When I was 21 I took a short break from producing and writing rock records after the band I had (Reclaiming Jane) broke up. Luckily, I have this dear friend who was a Football player for the Oregon Ducks, Blake Cantu. He was recruited there from Texas, I met him through my friend Brian Jackson (also on the Ducks). Blake was a phenomenal rapper and when he got injured playing Football, I was in between tattoo shops. So we decided to work on various Hip-Hop tracks. I learned a lot about producing simply because Hip-Hop was such an exposed art form. It's all about the vocals being up front and the beat to be bumping, yet clear, since you're dealing with sub-frequencies. Eventually the itch to go back to my roots hit me hard, and Blake went back home to Texas, so when Edewaard was established and Never Take Back was released, I started showing the bandmates potential tracks for the next album (Renominom). I had a Hip-Hop-esque track called Tangled that Blake and I had done a version of. But it was a very thug-life version since Blake was on a verse, and for a white kid from Texas, he went hard as hell when it came to rapping. However, like all my songs, I was able to recreate it simplistically on an acoustic guitar, and showed the band the song. They all identified with it's silly fairy tale references, and it's melodic chorus. So I dusted it off, wrote a version with less gangster & more grunge, and made it a track on the album! Brennon & Jason play off of each other really well on this track when performed live. It's quite a spectacle. And Katie's harmonies tie a nice ribbon around this track, as she does with all of them. I asked her to channel one of her favorites Lauryn Hill, and that's exactly what you get if you listen attentively to the back-track on this song.



The Hurt:

I began writing this song on my parents deck one day. I didn't finish it then, nor got very far at all.
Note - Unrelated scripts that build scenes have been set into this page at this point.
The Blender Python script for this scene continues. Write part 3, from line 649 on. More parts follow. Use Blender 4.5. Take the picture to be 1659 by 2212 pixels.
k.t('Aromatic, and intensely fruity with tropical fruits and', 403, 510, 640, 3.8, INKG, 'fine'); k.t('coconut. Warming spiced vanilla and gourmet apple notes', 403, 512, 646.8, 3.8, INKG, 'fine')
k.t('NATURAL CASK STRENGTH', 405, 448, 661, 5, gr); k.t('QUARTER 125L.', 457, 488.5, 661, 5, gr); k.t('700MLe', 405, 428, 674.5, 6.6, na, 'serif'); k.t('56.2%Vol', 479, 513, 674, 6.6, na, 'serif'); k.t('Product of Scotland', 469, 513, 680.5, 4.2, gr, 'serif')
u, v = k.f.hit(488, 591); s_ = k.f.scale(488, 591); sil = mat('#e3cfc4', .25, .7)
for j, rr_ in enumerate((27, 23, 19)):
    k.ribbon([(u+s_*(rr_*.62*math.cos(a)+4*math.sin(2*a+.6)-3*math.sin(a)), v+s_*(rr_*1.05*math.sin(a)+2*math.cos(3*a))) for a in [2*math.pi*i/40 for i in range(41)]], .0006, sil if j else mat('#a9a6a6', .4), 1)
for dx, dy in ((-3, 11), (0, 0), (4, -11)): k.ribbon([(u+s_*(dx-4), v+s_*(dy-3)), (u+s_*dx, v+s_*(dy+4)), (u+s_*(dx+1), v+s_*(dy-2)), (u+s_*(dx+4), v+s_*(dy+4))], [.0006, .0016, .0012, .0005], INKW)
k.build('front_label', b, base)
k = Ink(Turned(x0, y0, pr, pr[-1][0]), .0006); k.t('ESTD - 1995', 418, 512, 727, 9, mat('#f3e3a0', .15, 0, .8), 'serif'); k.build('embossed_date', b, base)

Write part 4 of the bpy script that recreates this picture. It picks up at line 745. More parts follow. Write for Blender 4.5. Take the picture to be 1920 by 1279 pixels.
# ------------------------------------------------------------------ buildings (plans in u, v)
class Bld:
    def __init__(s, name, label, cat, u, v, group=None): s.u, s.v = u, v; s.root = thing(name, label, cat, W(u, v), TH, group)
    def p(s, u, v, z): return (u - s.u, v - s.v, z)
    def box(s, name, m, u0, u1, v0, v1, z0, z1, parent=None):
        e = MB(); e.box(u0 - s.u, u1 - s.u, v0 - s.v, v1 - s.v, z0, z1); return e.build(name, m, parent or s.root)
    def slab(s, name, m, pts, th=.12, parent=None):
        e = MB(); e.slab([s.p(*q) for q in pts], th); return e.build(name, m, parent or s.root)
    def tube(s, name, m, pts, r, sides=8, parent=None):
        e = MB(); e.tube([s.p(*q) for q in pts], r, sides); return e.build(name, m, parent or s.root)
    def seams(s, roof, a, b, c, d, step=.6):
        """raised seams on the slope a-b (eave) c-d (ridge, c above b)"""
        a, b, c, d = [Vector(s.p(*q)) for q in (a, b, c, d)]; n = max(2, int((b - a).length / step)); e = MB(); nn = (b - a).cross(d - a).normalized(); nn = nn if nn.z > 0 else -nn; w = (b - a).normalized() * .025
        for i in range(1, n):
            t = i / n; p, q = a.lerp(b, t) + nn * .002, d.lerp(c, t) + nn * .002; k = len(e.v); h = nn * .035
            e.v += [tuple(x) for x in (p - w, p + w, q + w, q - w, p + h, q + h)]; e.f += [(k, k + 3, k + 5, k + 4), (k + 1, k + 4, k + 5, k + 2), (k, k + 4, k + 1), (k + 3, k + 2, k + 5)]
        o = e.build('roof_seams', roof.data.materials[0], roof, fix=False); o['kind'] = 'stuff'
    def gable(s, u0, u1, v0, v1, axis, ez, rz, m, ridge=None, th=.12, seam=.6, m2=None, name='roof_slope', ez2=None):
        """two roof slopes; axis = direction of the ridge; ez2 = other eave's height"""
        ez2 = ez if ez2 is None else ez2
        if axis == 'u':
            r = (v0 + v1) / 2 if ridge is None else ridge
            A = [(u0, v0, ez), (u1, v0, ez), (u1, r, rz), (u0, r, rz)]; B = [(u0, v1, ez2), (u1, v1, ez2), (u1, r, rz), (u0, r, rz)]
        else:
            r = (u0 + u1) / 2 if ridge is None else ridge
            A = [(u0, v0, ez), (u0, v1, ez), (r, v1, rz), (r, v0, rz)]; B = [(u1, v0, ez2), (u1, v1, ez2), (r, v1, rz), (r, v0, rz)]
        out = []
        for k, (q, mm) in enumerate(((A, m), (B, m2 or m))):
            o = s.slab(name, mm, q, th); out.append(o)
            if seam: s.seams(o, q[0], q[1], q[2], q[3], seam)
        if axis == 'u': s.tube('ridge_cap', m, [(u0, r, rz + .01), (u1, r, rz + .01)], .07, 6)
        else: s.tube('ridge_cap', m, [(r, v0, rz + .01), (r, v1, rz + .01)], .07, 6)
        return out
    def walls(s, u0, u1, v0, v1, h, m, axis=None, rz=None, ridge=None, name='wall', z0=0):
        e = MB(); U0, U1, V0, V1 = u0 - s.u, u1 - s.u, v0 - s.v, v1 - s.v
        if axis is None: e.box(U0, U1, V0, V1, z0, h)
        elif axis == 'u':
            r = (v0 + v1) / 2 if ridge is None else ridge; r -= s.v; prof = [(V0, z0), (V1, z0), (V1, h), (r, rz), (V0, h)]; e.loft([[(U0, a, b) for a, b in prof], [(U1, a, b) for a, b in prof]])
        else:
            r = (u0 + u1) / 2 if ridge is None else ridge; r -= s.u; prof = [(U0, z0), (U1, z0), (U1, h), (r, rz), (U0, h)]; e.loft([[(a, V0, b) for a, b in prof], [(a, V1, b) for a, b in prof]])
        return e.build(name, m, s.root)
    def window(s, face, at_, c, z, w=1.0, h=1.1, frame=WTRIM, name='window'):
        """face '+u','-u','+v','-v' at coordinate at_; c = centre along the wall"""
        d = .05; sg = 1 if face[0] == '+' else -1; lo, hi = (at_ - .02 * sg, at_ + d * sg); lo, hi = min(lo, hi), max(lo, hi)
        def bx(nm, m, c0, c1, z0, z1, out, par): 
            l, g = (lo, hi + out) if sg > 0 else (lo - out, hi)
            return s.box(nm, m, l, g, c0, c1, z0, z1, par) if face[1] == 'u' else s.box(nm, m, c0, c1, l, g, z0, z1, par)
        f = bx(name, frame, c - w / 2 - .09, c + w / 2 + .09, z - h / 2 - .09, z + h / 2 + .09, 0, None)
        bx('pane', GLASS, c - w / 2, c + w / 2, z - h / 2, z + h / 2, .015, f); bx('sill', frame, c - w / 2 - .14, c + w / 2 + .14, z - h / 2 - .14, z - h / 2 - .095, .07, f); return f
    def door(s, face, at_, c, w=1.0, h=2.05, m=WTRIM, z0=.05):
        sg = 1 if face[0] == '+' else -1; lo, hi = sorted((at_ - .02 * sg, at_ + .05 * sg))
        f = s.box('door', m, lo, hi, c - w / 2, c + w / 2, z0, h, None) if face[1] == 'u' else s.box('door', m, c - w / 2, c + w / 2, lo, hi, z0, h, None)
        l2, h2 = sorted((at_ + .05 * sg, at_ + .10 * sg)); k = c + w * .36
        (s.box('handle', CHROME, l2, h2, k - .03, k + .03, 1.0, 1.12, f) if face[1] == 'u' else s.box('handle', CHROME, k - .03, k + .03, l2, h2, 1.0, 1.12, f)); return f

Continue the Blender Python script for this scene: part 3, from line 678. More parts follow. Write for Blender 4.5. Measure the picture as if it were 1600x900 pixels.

I maybe had the first few lines and the simple guitar riff laid out and that was it. I knew I wanted it to be simple as hell, but different. Out of all the songs on Renominom, if I had to pick a track I'd assume most people would go "Wtf?" at, it'd be this one. I, however, love this song. Mainly for the nostalgia it brings me. It takes me back to a night in Meridian, ID. The band and I were on tour about to play Boise & Caldwell, and we were staying at a promoter's house. It was the beginning of July, hot as hell at night, but the stars were incredible. The band and I laid in the grass and on the sidewalk staring at the sky and spotting shooting stars. It sounds corny but it was the perfect setting for me to finish that song. So I did. Right then & there. I then played it for the gang and we all officially inducted it into the roster for Renominom Junction. I even picked it over a couple B-sides called Pretenders, & You're Whatever. Which is funny to me, because melodically, I think both of those songs are "catchier" but in my opinion, they didn't fit thematically with the feel of the rest of the album (so I'm sure they'll both be on our next album).

I think the moral of the story in this song is, no matter how hard the characters f*cked each other over, they still wish for one last night together. Simply, to make passionate love to each other. To me, the climactic ending of the song sounds like they finally get their last shot at one another, and it's a beautiful thing…but they know it'll soon be over & the hurt will go on. They're both human, no one's at fault because they simply aren't compatible, but deep down they wish they were. They wish they could change their flaws and shove aside their differences, but they know that's for the birds at this point, and they are a part of a generation doomed for a lack of monogamy. It's a scary thought, but an interesting concept. So thank you Idaho for the inspiration!



Lightning:

This is it…the last track, and the last stop on the train that takes us through Renominom Junction.

This is my favorite song on the album. The dance-esque beat and melodies of this song were intended for a Hip-Hop track I was producing a couple years back. It was in a different key and I only had the chorus laid out. A couple friends wrote some rap-verses for the prototype beats I had made, but no recording of Lightning was ever in stone until Edewaard started working with it. I tucked the piano track back behind the chugging and galloping of the acoustic guitar ensemble, and wrote a verse that would do the post-apocalyptic melodies justice. I wanted it simple, and dark. I like to end our shows and our albums with a lasting imagery painted in our listeners' minds. Pure manifestation of ones' own imagination. We just provide the music to do so. Lightning's lyricism is intended to take us through a roller coaster of emotions, almost in an attempt to reflect on the diverse array of feelings that the other songs on the album provided us along the way. It's the last run, the last trek through the depths of our dreams. The storm theme is the shaky reality of waking up, associated with the possibility that you've fallen in love with a woman in/of your dreams, yet her unpredictability is driving you away but at the same time, you can't help but be drawn to it! Lightning is an unpredictable, beautiful, but scary element. When it arrives, you know thunder quickly follows.

That seemed like an epic way to end our second album. With the character from the album being tossed into a storm of emotion, then leaves you with a cliffhanger at the end.

"Then you told me that you thought I lost it and I did, the way that anybody would."

A complete lyrical revert to the FIRST track of the song, Crazy. The album starts with the main character sympathizing for a “crazy” ex, yet the album ends with said character questioning his OWN sanity. WHAT!? Twilight Zone!?

The way the song ends is reminiscent of Turquoise from our first album. It brings the record to a comfortable close, but at the same time, you're either left wanting to hear Part III, or hopefully you're left wanting to start the album over for another journey through Renominom. The placing of the tracks was a tedious one, but at the end of it all, Lightning was the best candidate for a closing track. Everyone in the band does a phenomenal job on it and I couldn't be more grateful to have them behind me on these songs.